> **EXERCISE GOAL**
Reproduce this listing in full.

> **INFORMATION PROVIDED**
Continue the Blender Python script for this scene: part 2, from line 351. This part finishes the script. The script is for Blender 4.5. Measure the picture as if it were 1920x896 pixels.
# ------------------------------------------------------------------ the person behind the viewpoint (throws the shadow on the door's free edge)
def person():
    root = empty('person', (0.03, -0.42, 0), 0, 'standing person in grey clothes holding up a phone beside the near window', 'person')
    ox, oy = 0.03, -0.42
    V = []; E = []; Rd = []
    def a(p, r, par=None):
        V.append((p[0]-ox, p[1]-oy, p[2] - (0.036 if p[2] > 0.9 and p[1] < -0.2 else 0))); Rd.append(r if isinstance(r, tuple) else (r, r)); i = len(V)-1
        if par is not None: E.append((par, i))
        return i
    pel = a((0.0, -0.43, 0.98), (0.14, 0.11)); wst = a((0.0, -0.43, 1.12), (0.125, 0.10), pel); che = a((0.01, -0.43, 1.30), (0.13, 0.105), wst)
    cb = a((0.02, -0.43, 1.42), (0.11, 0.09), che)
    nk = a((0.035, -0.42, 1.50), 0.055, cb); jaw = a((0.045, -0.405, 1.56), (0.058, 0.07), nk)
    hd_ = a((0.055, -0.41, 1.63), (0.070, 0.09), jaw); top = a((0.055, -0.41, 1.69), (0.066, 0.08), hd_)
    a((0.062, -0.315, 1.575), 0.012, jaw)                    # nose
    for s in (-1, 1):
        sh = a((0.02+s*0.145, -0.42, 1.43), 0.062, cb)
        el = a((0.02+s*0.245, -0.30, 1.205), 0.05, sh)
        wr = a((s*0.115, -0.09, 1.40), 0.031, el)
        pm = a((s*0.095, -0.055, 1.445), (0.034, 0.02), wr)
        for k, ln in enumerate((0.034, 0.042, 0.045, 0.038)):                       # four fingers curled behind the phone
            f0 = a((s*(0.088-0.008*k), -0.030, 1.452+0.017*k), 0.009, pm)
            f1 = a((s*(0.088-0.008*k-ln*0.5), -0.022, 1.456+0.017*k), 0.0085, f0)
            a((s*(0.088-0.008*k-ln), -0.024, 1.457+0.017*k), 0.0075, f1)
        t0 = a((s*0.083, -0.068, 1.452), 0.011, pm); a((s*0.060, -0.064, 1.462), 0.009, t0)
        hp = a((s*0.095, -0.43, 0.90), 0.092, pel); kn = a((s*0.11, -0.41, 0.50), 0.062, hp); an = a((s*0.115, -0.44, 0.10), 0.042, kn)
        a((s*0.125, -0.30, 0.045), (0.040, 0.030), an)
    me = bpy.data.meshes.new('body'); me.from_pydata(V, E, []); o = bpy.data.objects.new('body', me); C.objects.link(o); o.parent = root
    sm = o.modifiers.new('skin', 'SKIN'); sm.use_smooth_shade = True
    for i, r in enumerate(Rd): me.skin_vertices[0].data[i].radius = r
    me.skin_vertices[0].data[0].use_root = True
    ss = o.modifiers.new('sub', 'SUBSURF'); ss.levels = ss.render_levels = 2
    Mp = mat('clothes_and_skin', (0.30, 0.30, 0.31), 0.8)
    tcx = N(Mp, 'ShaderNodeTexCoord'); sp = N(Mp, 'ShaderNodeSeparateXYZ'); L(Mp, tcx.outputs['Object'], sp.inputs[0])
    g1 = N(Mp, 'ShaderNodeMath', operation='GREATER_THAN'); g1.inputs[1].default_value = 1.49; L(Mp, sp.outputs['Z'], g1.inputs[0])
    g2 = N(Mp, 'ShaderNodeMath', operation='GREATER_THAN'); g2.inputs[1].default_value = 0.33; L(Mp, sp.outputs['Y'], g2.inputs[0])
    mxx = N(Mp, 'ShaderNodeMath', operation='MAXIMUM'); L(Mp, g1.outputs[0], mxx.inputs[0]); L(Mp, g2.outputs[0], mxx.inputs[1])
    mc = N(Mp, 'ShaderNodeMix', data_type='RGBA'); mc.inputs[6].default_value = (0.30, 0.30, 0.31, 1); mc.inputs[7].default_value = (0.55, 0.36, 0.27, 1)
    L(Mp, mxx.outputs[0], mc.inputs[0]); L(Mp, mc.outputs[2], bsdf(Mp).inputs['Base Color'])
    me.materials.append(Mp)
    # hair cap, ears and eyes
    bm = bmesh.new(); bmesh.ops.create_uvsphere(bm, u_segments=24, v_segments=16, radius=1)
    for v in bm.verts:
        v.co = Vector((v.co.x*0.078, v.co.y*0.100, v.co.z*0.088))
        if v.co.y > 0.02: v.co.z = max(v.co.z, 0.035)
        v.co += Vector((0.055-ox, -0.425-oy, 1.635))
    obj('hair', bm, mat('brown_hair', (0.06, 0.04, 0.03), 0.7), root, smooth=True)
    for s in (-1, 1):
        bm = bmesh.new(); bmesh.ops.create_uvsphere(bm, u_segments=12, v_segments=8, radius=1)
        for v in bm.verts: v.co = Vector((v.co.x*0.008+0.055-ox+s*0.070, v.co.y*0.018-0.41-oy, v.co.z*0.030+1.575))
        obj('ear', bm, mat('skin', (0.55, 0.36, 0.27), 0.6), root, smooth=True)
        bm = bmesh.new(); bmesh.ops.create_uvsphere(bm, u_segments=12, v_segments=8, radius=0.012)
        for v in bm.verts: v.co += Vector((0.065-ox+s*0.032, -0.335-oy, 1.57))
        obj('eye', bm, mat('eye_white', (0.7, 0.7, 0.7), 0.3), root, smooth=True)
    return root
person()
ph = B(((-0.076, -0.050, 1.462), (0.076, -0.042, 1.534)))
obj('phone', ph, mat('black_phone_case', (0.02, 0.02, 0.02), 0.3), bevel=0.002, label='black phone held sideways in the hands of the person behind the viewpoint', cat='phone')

> **ANSWER TO THIS TASK**
Continue the Blender Python script for this scene: part 2, from line 351. This part finishes the script. The script is for Blender 4.5. Measure the picture as if it were 1920x896 pixels.
# ------------------------------------------------------------------ the person behind the viewpoint (throws the shadow on the door's free edge)
def person():
    root = empty('person', (0.03, -0.42, 0), 0, 'standing person in grey clothes holding up a phone beside the near window', 'person')
    ox, oy = 0.03, -0.42
    V = []; E = []; Rd = []
    def a(p, r, par=None):
        V.append((p[0]-ox, p[1]-oy, p[2] - (0.036 if p[2] > 0.9 and p[1] < -0.2 else 0))); Rd.append(r if isinstance(r, tuple) else (r, r)); i = len(V)-1
        if par is not None: E.append((par, i))
        return i
    pel = a((0.0, -0.43, 0.98), (0.14, 0.11)); wst = a((0.0, -0.43, 1.12), (0.125, 0.10), pel); che = a((0.01, -0.43, 1.30), (0.13, 0.105), wst)
    cb = a((0.02, -0.43, 1.42), (0.11, 0.09), che)
    nk = a((0.035, -0.42, 1.50), 0.055, cb); jaw = a((0.045, -0.405, 1.56), (0.058, 0.07), nk)
    hd_ = a((0.055, -0.41, 1.63), (0.070, 0.09), jaw); top = a((0.055, -0.41, 1.69), (0.066, 0.08), hd_)
    a((0.062, -0.315, 1.575), 0.012, jaw)                    # nose
    for s in (-1, 1):
        sh = a((0.02+s*0.145, -0.42, 1.43), 0.062, cb)
        el = a((0.02+s*0.245, -0.30, 1.205), 0.05, sh)
        wr = a((s*0.115, -0.09, 1.40), 0.031, el)
        pm = a((s*0.095, -0.055, 1.445), (0.034, 0.02), wr)
        for k, ln in enumerate((0.034, 0.042, 0.045, 0.038)):                       # four fingers curled behind the phone
            f0 = a((s*(0.088-0.008*k), -0.030, 1.452+0.017*k), 0.009, pm)
            f1 = a((s*(0.088-0.008*k-ln*0.5), -0.022, 1.456+0.017*k), 0.0085, f0)
            a((s*(0.088-0.008*k-ln), -0.024, 1.457+0.017*k), 0.0075, f1)
        t0 = a((s*0.083, -0.068, 1.452), 0.011, pm); a((s*0.060, -0.064, 1.462), 0.009, t0)
        hp = a((s*0.095, -0.43, 0.90), 0.092, pel); kn = a((s*0.11, -0.41, 0.50), 0.062, hp); an = a((s*0.115, -0.44, 0.10), 0.042, kn)
        a((s*0.125, -0.30, 0.045), (0.040, 0.030), an)
    me = bpy.data.meshes.new('body'); me.from_pydata(V, E, []); o = bpy.data.objects.new('body', me); C.objects.link(o); o.parent = root
    sm = o.modifiers.new('skin', 'SKIN'); sm.use_smooth_shade = True
    for i, r in enumerate(Rd): me.skin_vertices[0].data[i].radius = r
    me.skin_vertices[0].data[0].use_root = True
    ss = o.modifiers.new('sub', 'SUBSURF'); ss.levels = ss.render_levels = 2
    Mp = mat('clothes_and_skin', (0.30, 0.30, 0.31), 0.8)
    tcx = N(Mp, 'ShaderNodeTexCoord'); sp = N(Mp, 'ShaderNodeSeparateXYZ'); L(Mp, tcx.outputs['Object'], sp.inputs[0])
    g1 = N(Mp, 'ShaderNodeMath', operation='GREATER_THAN'); g1.inputs[1].default_value = 1.49; L(Mp, sp.outputs['Z'], g1.inputs[0])
    g2 = N(Mp, 'ShaderNodeMath', operation='GREATER_THAN'); g2.inputs[1].default_value = 0.33; L(Mp, sp.outputs['Y'], g2.inputs[0])
    mxx = N(Mp, 'ShaderNodeMath', operation='MAXIMUM'); L(Mp, g1.outputs[0], mxx.inputs[0]); L(Mp, g2.outputs[0], mxx.inputs[1])
    mc = N(Mp, 'ShaderNodeMix', data_type='RGBA'); mc.inputs[6].default_value = (0.30, 0.30, 0.31, 1); mc.inputs[7].default_value = (0.55, 0.36, 0.27, 1)
    L(Mp, mxx.outputs[0], mc.inputs[0]); L(Mp, mc.outputs[2], bsdf(Mp).inputs['Base Color'])
    me.materials.append(Mp)
    # hair cap, ears and eyes
    bm = bmesh.new(); bmesh.ops.create_uvsphere(bm, u_segments=24, v_segments=16, radius=1)
    for v in bm.verts:
        v.co = Vector((v.co.x*0.078, v.co.y*0.100, v.co.z*0.088))
        if v.co.y > 0.02: v.co.z = max(v.co.z, 0.035)
        v.co += Vector((0.055-ox, -0.425-oy, 1.635))
    obj('hair', bm, mat('brown_hair', (0.06, 0.04, 0.03), 0.7), root, smooth=True)
    for s in (-1, 1):
        bm = bmesh.new(); bmesh.ops.create_uvsphere(bm, u_segments=12, v_segments=8, radius=1)
        for v in bm.verts: v.co = Vector((v.co.x*0.008+0.055-ox+s*0.070, v.co.y*0.018-0.41-oy, v.co.z*0.030+1.575))
        obj('ear', bm, mat('skin', (0.55, 0.36, 0.27), 0.6), root, smooth=True)
        bm = bmesh.new(); bmesh.ops.create_uvsphere(bm, u_segments=12, v_segments=8, radius=0.012)
        for v in bm.verts: v.co += Vector((0.065-ox+s*0.032, -0.335-oy, 1.57))
        obj('eye', bm, mat('eye_white', (0.7, 0.7, 0.7), 0.3), root, smooth=True)
    return root
person()
ph = B(((-0.076, -0.050, 1.462), (0.076, -0.042, 1.534)))
obj('phone', ph, mat('black_phone_case', (0.02, 0.02, 0.02), 0.3), bevel=0.002, label='black phone held sideways in the hands of the person behind the viewpoint', cat='phone')